Wednesday, August 06, 2008

another email moment

Many of the things happening inside of me seemed too shameful to talk about out loud. Laid low by what has happening at (my church) I did not have the energy to put a positive spin on anything ....... beyond my luminous images of Sunday mornings I saw the committee meetings, the numbing routines and the chronically difficult people who took up a large part of my time. Behind my heroic image of myself I saw my tiresome perfectionism, my resentment of those who did not try as hard as I did and my huge appetite for approval. I saw the forgiving faces of my family left behind every holiday for the last fifteen years while I went to conduct services for other people and their families.
Above all I saw that my desire to draw as near to God as I could had backfired on me somehow Drawn to care for hurt things, I had ended up with compassion fatigue. Drawn to a life of servant hood I had ended up a service provider Drawn to marry the Divine Presence I had ended up estranged .... Like the bluebirds that sat on my windowsills pecking at the reflections they saw in the glass I could not reach the greenness for which my soul longed.
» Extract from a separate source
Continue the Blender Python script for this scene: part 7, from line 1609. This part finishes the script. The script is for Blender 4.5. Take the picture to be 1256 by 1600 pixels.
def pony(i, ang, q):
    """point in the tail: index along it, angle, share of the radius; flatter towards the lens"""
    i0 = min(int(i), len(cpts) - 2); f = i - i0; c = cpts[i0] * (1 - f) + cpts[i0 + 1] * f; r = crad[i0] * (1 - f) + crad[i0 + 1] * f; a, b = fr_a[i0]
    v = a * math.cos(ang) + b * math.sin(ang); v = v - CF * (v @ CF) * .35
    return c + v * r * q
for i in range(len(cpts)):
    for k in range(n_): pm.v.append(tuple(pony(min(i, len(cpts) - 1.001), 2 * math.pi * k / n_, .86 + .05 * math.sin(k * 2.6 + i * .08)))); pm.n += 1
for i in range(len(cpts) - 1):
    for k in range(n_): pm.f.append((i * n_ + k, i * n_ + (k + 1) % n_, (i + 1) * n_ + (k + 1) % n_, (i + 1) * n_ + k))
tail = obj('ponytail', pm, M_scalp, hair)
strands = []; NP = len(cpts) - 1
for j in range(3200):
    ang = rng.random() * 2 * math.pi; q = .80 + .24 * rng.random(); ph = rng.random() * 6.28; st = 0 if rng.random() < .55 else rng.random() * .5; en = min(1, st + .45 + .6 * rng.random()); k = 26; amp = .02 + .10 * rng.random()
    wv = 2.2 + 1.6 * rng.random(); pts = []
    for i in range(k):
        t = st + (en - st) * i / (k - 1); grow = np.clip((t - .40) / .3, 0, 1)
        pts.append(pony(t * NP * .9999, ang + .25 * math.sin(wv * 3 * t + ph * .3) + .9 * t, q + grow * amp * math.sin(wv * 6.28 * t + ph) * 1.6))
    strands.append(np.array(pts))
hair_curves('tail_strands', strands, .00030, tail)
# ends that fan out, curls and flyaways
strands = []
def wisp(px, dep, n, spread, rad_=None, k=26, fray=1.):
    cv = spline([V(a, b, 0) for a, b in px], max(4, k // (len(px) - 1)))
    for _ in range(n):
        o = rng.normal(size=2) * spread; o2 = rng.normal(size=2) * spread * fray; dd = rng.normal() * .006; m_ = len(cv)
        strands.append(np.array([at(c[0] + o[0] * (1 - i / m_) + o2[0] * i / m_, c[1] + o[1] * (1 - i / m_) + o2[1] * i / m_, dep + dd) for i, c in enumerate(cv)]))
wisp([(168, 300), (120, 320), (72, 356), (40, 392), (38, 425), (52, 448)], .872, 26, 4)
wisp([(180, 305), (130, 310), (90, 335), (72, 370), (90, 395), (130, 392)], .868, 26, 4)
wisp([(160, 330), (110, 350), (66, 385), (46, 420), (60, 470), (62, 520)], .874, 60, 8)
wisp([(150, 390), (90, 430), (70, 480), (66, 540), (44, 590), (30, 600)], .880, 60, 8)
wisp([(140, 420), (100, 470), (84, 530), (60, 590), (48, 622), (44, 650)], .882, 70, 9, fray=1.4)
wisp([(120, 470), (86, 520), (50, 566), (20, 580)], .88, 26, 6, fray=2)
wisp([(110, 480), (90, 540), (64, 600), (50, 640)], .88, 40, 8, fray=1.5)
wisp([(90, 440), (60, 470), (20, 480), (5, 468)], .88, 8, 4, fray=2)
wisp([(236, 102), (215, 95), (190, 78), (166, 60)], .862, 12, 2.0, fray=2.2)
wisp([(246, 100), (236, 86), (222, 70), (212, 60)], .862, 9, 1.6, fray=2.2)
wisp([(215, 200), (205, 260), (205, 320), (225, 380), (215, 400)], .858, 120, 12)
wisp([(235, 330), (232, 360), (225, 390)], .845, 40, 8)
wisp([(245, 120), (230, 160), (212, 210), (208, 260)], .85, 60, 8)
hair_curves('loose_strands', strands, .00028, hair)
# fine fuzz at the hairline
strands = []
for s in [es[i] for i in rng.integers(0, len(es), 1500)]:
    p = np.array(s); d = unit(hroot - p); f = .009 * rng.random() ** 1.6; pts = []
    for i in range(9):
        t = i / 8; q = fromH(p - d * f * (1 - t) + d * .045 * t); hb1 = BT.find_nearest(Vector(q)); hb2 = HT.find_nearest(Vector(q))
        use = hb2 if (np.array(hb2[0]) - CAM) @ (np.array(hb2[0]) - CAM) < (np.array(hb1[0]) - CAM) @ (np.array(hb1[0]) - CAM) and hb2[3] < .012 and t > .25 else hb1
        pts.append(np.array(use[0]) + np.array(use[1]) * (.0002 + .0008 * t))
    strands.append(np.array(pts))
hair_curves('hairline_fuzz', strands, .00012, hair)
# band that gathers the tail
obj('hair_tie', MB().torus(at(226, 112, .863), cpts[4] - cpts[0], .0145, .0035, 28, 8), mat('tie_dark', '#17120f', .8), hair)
For years I had believed that if I just kept at it the glass would finally disappear. Now for the first time I wondered if I had devoted myself to an illusion...........
BTB

1 comment:

Gary Wood said...

I sometimes feel like this, but then I think, there is nothing else or no one else worth following. Christ will once again bring a time of refreshment. I always keep an eye on your blog and there have been many times that your words or a posted quote have touched me and ministered to me.